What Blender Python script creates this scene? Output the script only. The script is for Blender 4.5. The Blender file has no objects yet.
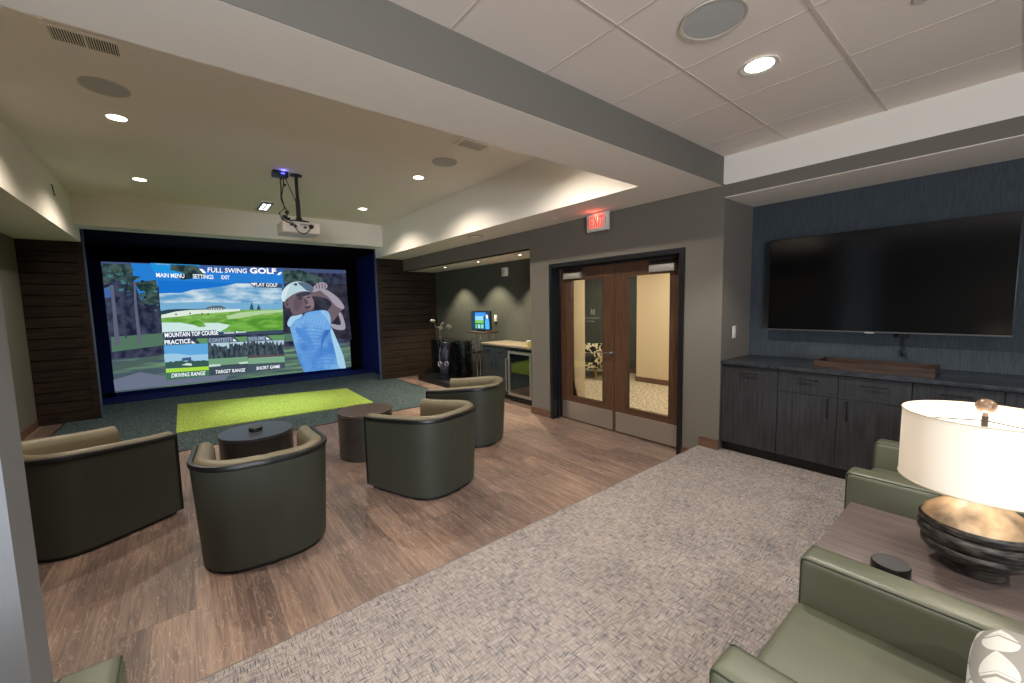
import bpy, bmesh, math, random
from mathutils import Vector, Matrix
from math import pi, sin, cos, radians as R
random.seed(7)
SC = bpy.context.scene
COL = SC.collection

# ------------------------------------------------------------------ camera
F, W_, H_ = 407.06, 1024, 683
CAMZ = 1.63
ROWS = [Vector((0.77751, -0.62853, -0.02057)), Vector((-0.07307, -0.0578, -0.99565)), Vector((0.62461, 0.77563, -0.09087))]
cd = bpy.data.cameras.new('camera'); cam = bpy.data.objects.new('camera', cd); COL.objects.link(cam)
cd.sensor_width = 36; cd.lens = F * 36 / W_; cd.clip_start = 0.02; cd.clip_end = 60
cx_, cy_, cz_ = ROWS[0], -ROWS[1], -ROWS[2]
cam.matrix_world = Matrix(((cx_.x, cy_.x, cz_.x, 0), (cx_.y, cy_.y, cz_.y, 0), (cx_.z, cy_.z, cz_.z, CAMZ), (0, 0, 0, 1)))
SC.camera = cam
SC.view_settings.view_transform = 'Standard'
try: SC.view_settings.look = 'None'
except Exception: pass
SC.view_settings.gamma = 1
SC.view_settings.use_curve_mapping = False
SC.view_settings.exposure = 0.36

# ------------------------------------------------------------------ materials
def lin(c):
    return tuple(((v / 255) / 12.92 if v / 255 <= .04045 else ((v / 255 + .055) / 1.055) ** 2.4) for v in c) + (1,)
MATS = {}
def base(name):
    m = bpy.data.materials.new(name); m.use_nodes = True
    nt = m.node_tree; b = nt.nodes['Principled BSDF']
    return m, nt, b
def plain(name, c, rough=.6, metal=0, spec=.5, bump=0, bscale=200, coat=0, noise=0, nscale=8):
    if name in MATS: return MATS[name]
    m, nt, b = base(name)
    b.inputs['Base Color'].default_value = lin(c); b.inputs['Roughness'].default_value = rough
    b.inputs['Metallic'].default_value = metal; b.inputs['Specular IOR Level'].default_value = spec
    b.inputs['Coat Weight'].default_value = coat
    if bump or noise:
        tc = nt.nodes.new('ShaderNodeTexCoord')
    if bump:
        n = nt.nodes.new('ShaderNodeTexNoise'); n.inputs['Scale'].default_value = bscale; n.inputs['Detail'].default_value = 3
        nt.links.new(tc.outputs['Object'], n.inputs['Vector'])
        bp = nt.nodes.new('ShaderNodeBump'); bp.inputs['Strength'].default_value = bump; bp.inputs['Distance'].default_value = .002
        nt.links.new(n.outputs['Fac'], bp.inputs['Height']); nt.links.new(bp.outputs['Normal'], b.inputs['Normal'])
    if noise:
        n = nt.nodes.new('ShaderNodeTexNoise'); n.inputs['Scale'].default_value = nscale; n.inputs['Detail'].default_value = 5
        nt.links.new(tc.outputs['Object'], n.inputs['Vector'])
        cr = nt.nodes.new('ShaderNodeValToRGB')
        l = lin(c)
        cr.color_ramp.elements[0].position = .3; cr.color_ramp.elements[1].position = .7
        cr.color_ramp.elements[0].color = tuple(v * (1 - noise) for v in l[:3]) + (1,)
        cr.color_ramp.elements[1].color = tuple(min(1, v * (1 + noise)) for v in l[:3]) + (1,)
        nt.links.new(n.outputs['Fac'], cr.inputs['Fac']); nt.links.new(cr.outputs['Color'], b.inputs['Base Color'])
    MATS[name] = m
    return m
def emis(c, s=1.0, name=None):
    k = name or 'glow_%d_%d_%d_%d' % (c[0], c[1], c[2], int(s * 100))
    if k in MATS: return MATS[k]
    m, nt, b = base(k)
    b.inputs['Base Color'].default_value = (0.01, .01, .01, 1); b.inputs['Roughness'].default_value = .9
    b.inputs['Specular IOR Level'].default_value = 0
    b.inputs['Emission Color'].default_value = lin(c); b.inputs['Emission Strength'].default_value = s
    MATS[k] = m
    return m
def streak(name, c1, c2, scale=(1, 1, 1), nscale=1.0, rough=.5, lo=.35, hi=.65, detail=6, emit=0, bump=0, spec=.5, coat=0, extra=None):
    """noise stretched along an axis, mixing two colours"""
    if name in MATS: return MATS[name]
    m, nt, b = base(name)
    tc = nt.nodes.new('ShaderNodeTexCoord'); mp = nt.nodes.new('ShaderNodeMapping'); mp.inputs['Scale'].default_value = scale
    n = nt.nodes.new('ShaderNodeTexNoise'); n.inputs['Scale'].default_value = nscale; n.inputs['Detail'].default_value = detail
    cr = nt.nodes.new('ShaderNodeValToRGB')
    cr.color_ramp.elements[0].position = lo; cr.color_ramp.elements[1].position = hi
    cr.color_ramp.elements[0].color = lin(c1); cr.color_ramp.elements[1].color = lin(c2)
    nt.links.new(tc.outputs['Object'], mp.inputs['Vector']); nt.links.new(mp.outputs['Vector'], n.inputs['Vector'])
    nt.links.new(n.outputs['Fac'], cr.inputs['Fac'])
    if extra:
        for p, c in extra:
            e = cr.color_ramp.elements.new(p); e.color = lin(c)
    b.inputs['Roughness'].default_value = rough; b.inputs['Specular IOR Level'].default_value = spec; b.inputs['Coat Weight'].default_value = coat
    if emit:
        b.inputs['Base Color'].default_value = (.01, .01, .01, 1); b.inputs['Specular IOR Level'].default_value = 0
        nt.links.new(cr.outputs['Color'], b.inputs['Emission Color']); b.inputs['Emission Strength'].default_value = emit
    else:
        nt.links.new(cr.outputs['Color'], b.inputs['Base Color'])
    if bump:
        bp = nt.nodes.new('ShaderNodeBump'); bp.inputs['Strength'].default_value = bump; bp.inputs['Distance'].default_value = .003
        nt.links.new(n.outputs['Fac'], bp.inputs['Height']); nt.links.new(bp.outputs['Normal'], b.inputs['Normal'])
    MATS[name] = m
    return m

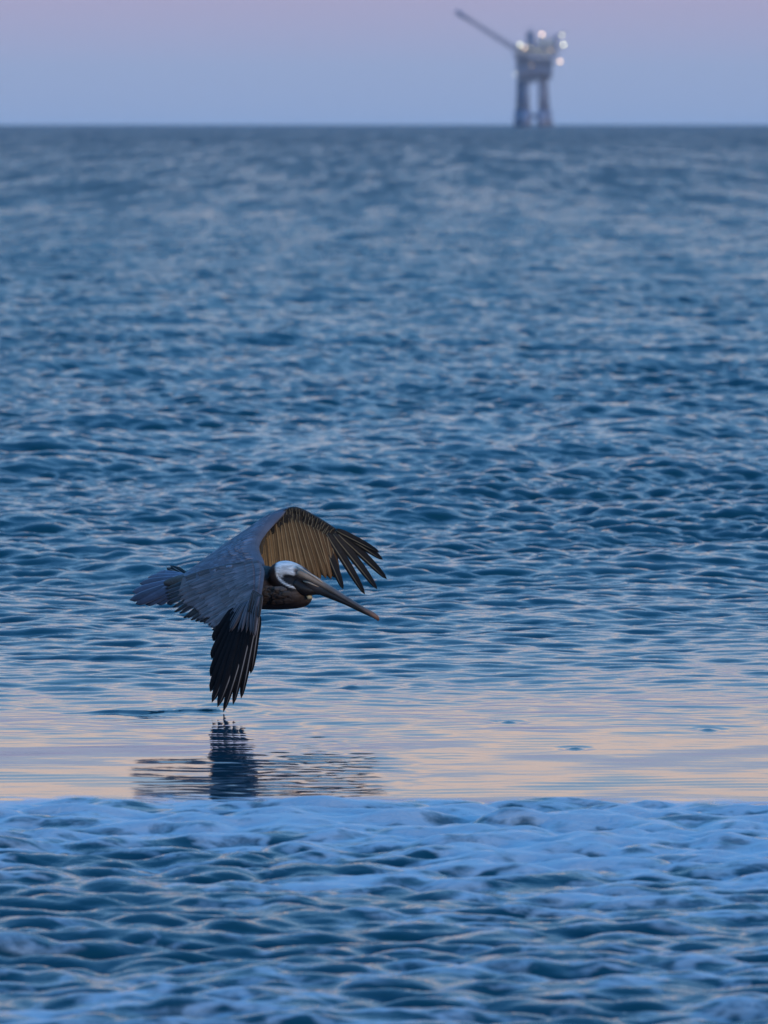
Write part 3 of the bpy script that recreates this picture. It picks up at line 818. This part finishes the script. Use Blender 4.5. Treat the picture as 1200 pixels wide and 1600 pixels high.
# flare boom: a tapering lattice
b = MB()
A0, A1 = q(804, 77, -3), q(717, 22.5, -12)
ax_ = nz(A1 - A0); sd = nz(np.cross(ax_, (0, 1, 0))); K = 15
def bp_(t, i, j): r = 1.25 * (1 - t) + .7 * t; return A0 + (A1 - A0) * t + sd * r * i + np.array([0, 1, 0]) * r * j
for i, j in ((1, 1), (1, -1), (-1, 1), (-1, -1)):
    b.rod(bp_(0, i, j), bp_(1, i, j), .15, .13, 6)
for k in range(K):
    t0, t1 = k / K, (k + 1) / K; e = 1 if k % 2 else -1
    for (i0, j0, i1, j1) in ((1, e, 1, -e), (-1, -e, -1, e), (e, 1, -e, 1), (-e, -1, e, -1)):
        b.rod(bp_(t0, i0, j0), bp_(t1, i1, j1), .17, .15, 5)
    for (i0, j0, i1, j1) in ((1, 1, 1, -1), (1, -1, -1, -1), (-1, -1, -1, 1), (-1, 1, 1, 1)):
        b.rod(bp_(t1, i0, j0), bp_(t1, i1, j1), .15, .15, 5)
b.rod(bp_(0, 0, 0), bp_(1.0, 0, 0), .15, .15, 8)
boom = b.build("flare_boom", m_steel, plat)
b = MB(); b.rod(A1 - ax_ * 6, A1 + ax_ * .8, .9, 1.3, 12); b.rod(A1 + ax_ * .8, A1 + ax_ * 1.8, 1.35, 1.2, 12); b.build("flare_tip", m_steel, boom)
for (x, y, r, mm) in ((845, 55, .62, m_lamp1), (876, 56, .45, m_lamp2), (878.5, 71, .62, m_lamp2), (873, 97, .60, m_lamp1), (811, 71, .60, m_lamp2), (818, 76, .42, m_lamp1), (803, 117, .28, m_lamp2), (829, 103, .22, m_lamp1), (851, 86, .2, m_lamp2), (838, 80, .26, m_lamp2), (858, 79, .24, m_lamp1), (825, 73, .3, m_lamp2)):
    b = MB(); c0 = q(x, y, -14.2); r *= .88
    b.loft([c0 + np.array([0, 0, r * math.cos(math.pi * i / 8) + .0]) for i in range(9)], [max(.02, r * math.sin(math.pi * i / 8)) for i in range(9)], [max(.02, r * math.sin(math.pi * i / 8)) for i in range(9)], 12, up=(0, 1, 0))
    o = b.build("lamp", mm, plat)
    b = MB(); b.rod(c0 + np.array([0, .6, r]), c0 + np.array([0, 3.2, -1.5]), .12, seg=6); b.box(c0 + np.array([0, .1, r + .16]), (r * 1.6, r * 1.6, .2)); b.build("lamp_bracket", m_steel, o)

# ---------------------------------------------------------------- evening haze over the sea
HAZE = 5e-5
if HAZE:
    b = MB(); b.box((0, 0, 58), (11800, 11800, 124)); m = bpy.data.materials.new("evening_air"); m.use_nodes = True
    N, L = m.node_tree.nodes, m.node_tree.links; N.clear()
    o_ = N.new('ShaderNodeOutputMaterial'); v = N.new('ShaderNodeVolumePrincipled')
    v.inputs['Color'].default_value = (.66, .80, 1, 1); v.inputs['Density'].default_value = HAZE
    L.new(v.outputs[0], o_.inputs['Volume'])
    hz = b.build("haze", m, smooth=False)
    prop(hz, "thin evening haze over the sea towards the horizon", "haze", "stuff")
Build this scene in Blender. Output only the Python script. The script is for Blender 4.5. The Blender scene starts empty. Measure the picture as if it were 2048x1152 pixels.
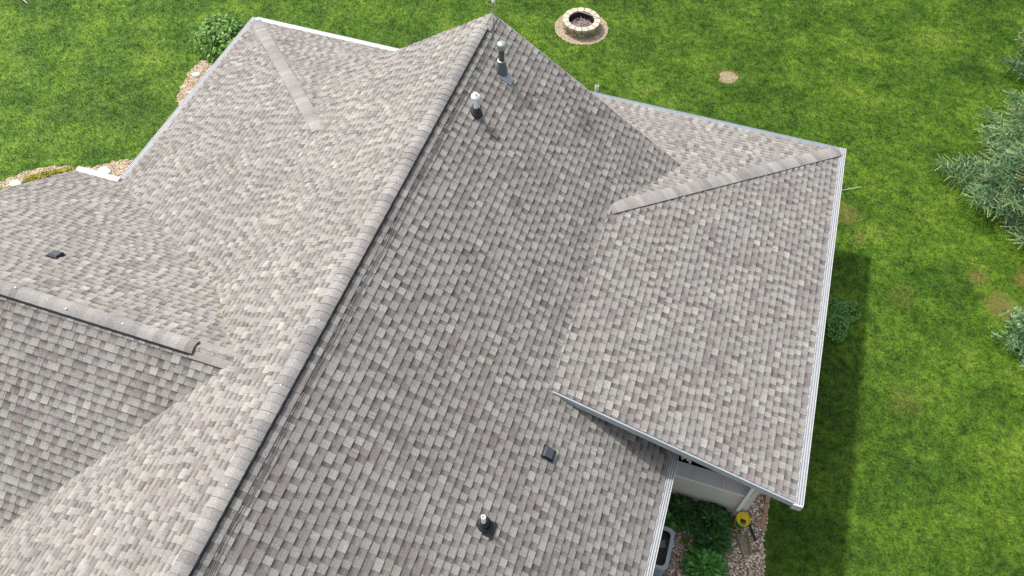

######

From the entries above, extract only the lines running from the one containing "Write part 3" through the one containing "b = MB(); b.rod(c0", inclusive.

Write part 3 of the bpy script that recreates this picture. It picks up at line 818. This part finishes the script. Use Blender 4.5. Treat the picture as 1200 pixels wide and 1600 pixels high.
# flare boom: a tapering lattice
b = MB()
A0, A1 = q(804, 77, -3), q(717, 22.5, -12)
ax_ = nz(A1 - A0); sd = nz(np.cross(ax_, (0, 1, 0))); K = 15
def bp_(t, i, j): r = 1.25 * (1 - t) + .7 * t; return A0 + (A1 - A0) * t + sd * r * i + np.array([0, 1, 0]) * r * j
for i, j in ((1, 1), (1, -1), (-1, 1), (-1, -1)):
    b.rod(bp_(0, i, j), bp_(1, i, j), .15, .13, 6)
for k in range(K):
    t0, t1 = k / K, (k + 1) / K; e = 1 if k % 2 else -1
    for (i0, j0, i1, j1) in ((1, e, 1, -e), (-1, -e, -1, e), (e, 1, -e, 1), (-e, -1, e, -1)):
        b.rod(bp_(t0, i0, j0), bp_(t1, i1, j1), .17, .15, 5)
    for (i0, j0, i1, j1) in ((1, 1, 1, -1), (1, -1, -1, -1), (-1, -1, -1, 1), (-1, 1, 1, 1)):
        b.rod(bp_(t1, i0, j0), bp_(t1, i1, j1), .15, .15, 5)
b.rod(bp_(0, 0, 0), bp_(1.0, 0, 0), .15, .15, 8)
boom = b.build("flare_boom", m_steel, plat)
b = MB(); b.rod(A1 - ax_ * 6, A1 + ax_ * .8, .9, 1.3, 12); b.rod(A1 + ax_ * .8, A1 + ax_ * 1.8, 1.35, 1.2, 12); b.build("flare_tip", m_steel, boom)
for (x, y, r, mm) in ((845, 55, .62, m_lamp1), (876, 56, .45, m_lamp2), (878.5, 71, .62, m_lamp2), (873, 97, .60, m_lamp1), (811, 71, .60, m_lamp2), (818, 76, .42, m_lamp1), (803, 117, .28, m_lamp2), (829, 103, .22, m_lamp1), (851, 86, .2, m_lamp2), (838, 80, .26, m_lamp2), (858, 79, .24, m_lamp1), (825, 73, .3, m_lamp2)):
    b = MB(); c0 = q(x, y, -14.2); r *= .88
    b.loft([c0 + np.array([0, 0, r * math.cos(math.pi * i / 8) + .0]) for i in range(9)], [max(.02, r * math.sin(math.pi * i / 8)) for i in range(9)], [max(.02, r * math.sin(math.pi * i / 8)) for i in range(9)], 12, up=(0, 1, 0))
    o = b.build("lamp", mm, plat)
    b = MB(); b.rod(c0 + np.array([0, .6, r]), c0 + np.array([0, 3.2, -1.5]), .12, seg=6); b.box(c0 + np.array([0, .1, r + .16]), (r * 1.6, r * 1.6, .2)); b.build("lamp_bracket", m_steel, o)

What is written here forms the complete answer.